BODEGA INIESTA

DO MANCHUELA & VdlT CASTILLA LA MANCHA

PART TWO

This fledgling bodega (please see last week’s article www.costa-news.com click Cork Talk), just 2 years old now, has recently launched its first wines onto the market. As you can imagine, with such a name behind the bodega, the wines have been heavily publicised in the Spanish Press, and I have to say, to considerable acclaim too. This, I believe is the first critique in the English language Press – so another scoop for the Costa News Group!

Head winemaker, Juanjo Muñoz, was most interested in the fact that an English Journalist, living in Spain and having a knowledge of Spanish wines and wine-making, was interested in visiting the bodega. However when I arrived he was noticeably distraught. Torn between two responsibilities, he had felt bound to go for the choice that really is his raison d’etre, a major wine-making decision, and postpone our meeting for a couple of hours – would I mind?

Of course I was happy to wait whilst he and his assistant went to the lab to decide on the final blend for the new red wine they are about to release, all varieties concerned having been deemed to be in perfect condition for blending that very morning! I couldn’t wait to taste his decision!

Juanjo and I got on like a barrel on fire and he was delighted that I showed such interest in sampling wines from the barrica and tank in their various stages of development. So much so that when I returned home I realised that in fact I hadn’t tasted any of  Bodega Iniesta’s current crop of wines that are on the market right now! No matter – a quick e-mail and the next day a courier arrived with 6 bottles!

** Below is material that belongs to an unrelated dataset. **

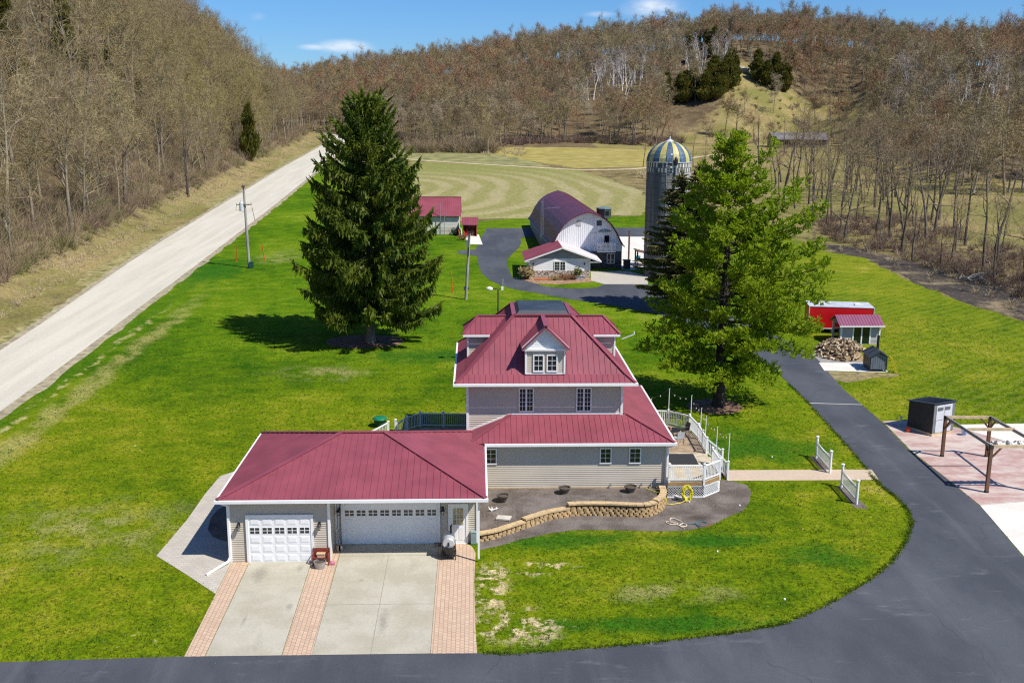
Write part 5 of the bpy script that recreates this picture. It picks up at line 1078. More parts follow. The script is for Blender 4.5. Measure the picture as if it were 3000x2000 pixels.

Bodega Inestia’s philosophy is that wine should be priced in such a way as to enfranchise everybody – I’m sure this comes from Andrés Iniesta’s family’s agricultural village roots. Therefore all their wines have an excellent price/quality ratio – something for which we are all searching these days!

There are two levels of wine produced – the first, what might be called their ‘entry level’ wines go under the name of  ‘Corazón Loco’. There’s a white, a rosado, a red and a dessert wine. Their attractive labels with a heart motif were perfect for Valentine’s Day (remember this next year fellas!) with the dessert 50cl bottle even having a red scratch and sniff heart embossed on the front.

Their presentation is designed to attract the younger generation many of whom have  in recent years erred away from wine, to beer and spirits consumption. Corazón Loco wines are therefore fittingly vivacious, fresh and easy to drink. But don’t think that  this means inconsequentially light in flavour and pleasure.

Corazón Loco Tinto 2010 is a joven (young) wine made from a blend of varieties that could differ each year according to the harvest. It’s a super fruit-driven wine with a gentle feel but nevertheless quite long finish and sufficient body and depth of flavour to make it a wine to enjoy on its own and with food – particularly cheese, meat dishes and stews. It’s the best joven wine I’ve taste so far this year!

Their Rosado 2011 is made from Bobal, indigenous to the area and producing deeply coloured rosé wines. It has a light mouth-feel but it’s no lightweight in flavour terms – rounded raspberry and loganberry fruit with rose petal perfume. Check this out with Paella as Spring arrives on the Costas!

Corazón Loco Blanco 2011 is a made from favourite blend of mine – Verdejo and Sauvignon Blanc. Typically fresh and vibrant with bold gooseberry notes the wine also delivers herby aromas, white flower perfume and a pleasing vegetal note with more exotic fruit in the mix too. The best young white of the year so far!

Bodega Iniesta’s flagship wines, produced under the auspices of DO Manchuela, have already made an impact on the DO and will, I’m certain soon start to see their opening high 80’s enter the 90+ Peñin points level and beyond.

Finca Carril 2010 Tinto is made from Tempranillo and Petit Veredot. Correspondingly dark in colour, the wine has a depth of flavour to match its very deep hues. Mature blackberry fruit with aromas of violet and the darkest of red roses blend with liquorice and mineral notes.

Finca de Carril Valeria 2011 Blanco is made with Chardonnay, fermented in French oak barrels with its lees for depth of flavour, elegance and structure, plus 25% Macabeo for fresh acidity and green apple flavours. Drinking very well now I think this wine could do with a few months more to integrate fully in bottle when it will come into it’s own and probably last a good 2 – 3 years.

From the same line their Macabeo 2010 Blanco is now fully developed in bottle. It’s full flavoured with green apple again, rounded and ample with some patisserie notes combined with fresh acidity. Big enough to last for several months yet.

Finally, a quick mention about the potential of all those super wines slowly fermenting and developing ready for the next bottling. It’s clear to me that Bodega Iniesta has entered the market at an already high level and it’s certain to continue improving and will soon consolidate a position as one of the leading lights of the Denominación de Origen and the Vino de la Tierra under whose banners it makes its wines!